Regresando del eclipse, tuvimos que sobrevivir a la única experiencia desagradable de esa jornada: la monumental congestión del miércoles 3, a cuyo lado los “tacos” de las ciudades parecían soportables. Presenciamos una fugaz película de la crisis de la civilización, el desplome de un orden, las mínimas reglas del juego para que las cosas funcionen. Estas desaparecieron por largas horas en la 5 Norte. Se perdía la noción de que un país es una sociedad de iguales ante esas reglas: avanzaban por la berma, creyéndose “vivos”; o en las bencineras, en filas de una hora o más, acudían a la picaresca, simulando grave necesidad o “pana”, comprando bidones para saltarse la fila y premunirse de combustible. Muchos los increparon; no pocos los apoyaban, en medio de los más vulgares epítetos.
Los autores de la literatura picaresca española del siglo XVI se hubieran deleitado coleccionando ejemplos. Llamaba la atención el protagonismo no solo de jóvenes, en los que se puede considerar impetuosidad y rezago de madurez, sino de abuelitos(as) cuya procacidad y reacción irracional —uno esperaba paños fríos de parte suya— ponen una nota de escepticismo al evaluar la convivencia en el país. Una parte de los automovilistas reaccionó contra estos desmadres, pero no el número suficiente como para acariciar esperanza de una reacción desde un cuerpo sano y razonable. En cuanto derrumbe de un orden, fue un aperitivo al lado de lo que sucedió en las provincias más terremoteadas del 27-F de 2010. Como pequeño laboratorio sobre el agrietamiento de la civilización, la angustiosa congestión fue sin embargo fascinante. ¿Qué es lo que falló?
Era la democracia desde la base. Para muchos, esta es propia de una verdadera democracia, aquella de “los de abajo” o “popular”, casi siempre multiplicación de asambleas o asambleísmo —salvo excepciones, una de las experiencias más estériles que me ha tocado vivir— que al final desfallecen en un yermo, o son manipuladas por un cacique o comité central.
Es bueno retornar a un recto entendimiento de esta democracia, que radica precisamente en la capacidad de cada persona adulta de trasladar a la vida cotidiana, allí donde nos encontramos con otros de la misma condición, el criterio y la acción de hacer jugar los intereses propios con los ajenos, con una multitud de estos. En otras palabras, que “mis derechos” delimitan con los de otros, los que jamás serán idénticos. Para que se vivan como referencia natural, no basta la justicia o la policía para que los impongan. Sería insuficiente, ya que supone la noción de que existen legítimos intereses, y que somos capaces de elevarnos desde una definición avara (“son mis derechos”) a una más amplia, y más inteligente, de mayor conveniencia por añadidura. “Base”, así comprendida, es el cimiento mismo de la igualdad posible, y no el rebajamiento de todos a un estado colectivo de demandantes de derechos (que jamás llegarán).

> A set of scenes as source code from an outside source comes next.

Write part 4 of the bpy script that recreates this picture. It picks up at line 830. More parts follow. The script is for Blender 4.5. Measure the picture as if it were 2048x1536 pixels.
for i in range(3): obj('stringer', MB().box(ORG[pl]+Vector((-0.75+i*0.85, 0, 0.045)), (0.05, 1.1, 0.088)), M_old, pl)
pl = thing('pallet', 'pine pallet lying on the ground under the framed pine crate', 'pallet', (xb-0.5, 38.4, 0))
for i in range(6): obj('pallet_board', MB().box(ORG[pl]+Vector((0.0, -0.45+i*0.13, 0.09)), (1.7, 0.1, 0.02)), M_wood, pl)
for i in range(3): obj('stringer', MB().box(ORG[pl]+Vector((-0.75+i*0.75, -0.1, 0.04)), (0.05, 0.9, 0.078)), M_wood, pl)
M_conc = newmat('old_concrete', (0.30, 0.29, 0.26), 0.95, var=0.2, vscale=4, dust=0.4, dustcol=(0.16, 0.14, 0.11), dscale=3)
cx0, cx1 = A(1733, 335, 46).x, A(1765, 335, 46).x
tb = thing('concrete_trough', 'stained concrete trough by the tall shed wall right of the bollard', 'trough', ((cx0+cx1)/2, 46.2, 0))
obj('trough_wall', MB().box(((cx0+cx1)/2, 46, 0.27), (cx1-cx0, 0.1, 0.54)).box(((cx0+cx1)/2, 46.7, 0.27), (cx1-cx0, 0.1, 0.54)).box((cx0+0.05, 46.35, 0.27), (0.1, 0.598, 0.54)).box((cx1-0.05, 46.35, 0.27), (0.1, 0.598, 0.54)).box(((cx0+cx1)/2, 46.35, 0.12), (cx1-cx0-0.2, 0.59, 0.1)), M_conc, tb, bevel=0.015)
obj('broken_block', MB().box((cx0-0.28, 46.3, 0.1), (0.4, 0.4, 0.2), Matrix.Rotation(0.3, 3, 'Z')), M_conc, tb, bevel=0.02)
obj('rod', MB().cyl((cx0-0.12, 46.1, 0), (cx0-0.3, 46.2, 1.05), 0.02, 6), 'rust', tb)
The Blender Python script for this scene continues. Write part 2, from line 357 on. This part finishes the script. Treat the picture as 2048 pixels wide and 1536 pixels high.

Esta democracia de la base, cuya formación debe comenzar desde la familia, no alcanza a ser toda la democracia. Sin las instituciones y el Estado (división de poderes, elecciones, autodisciplina, etc.), estas prácticas solo tienen significación en clanes de la sociedad arcaica; no alcanzan para la civilización política. A la vez, el sistema político democrático no será más que superestructura inerte, sin esa vida que surge de cada persona en interacción con otras personas, con intereses privados y públicos, ello en un mismo acto. Mientras tanto, habrá que observar con melancolía que la democracia como forma de vida, en lejana semejanza y paráfrasis con el Paraíso, solo es querida cuando se la pierde.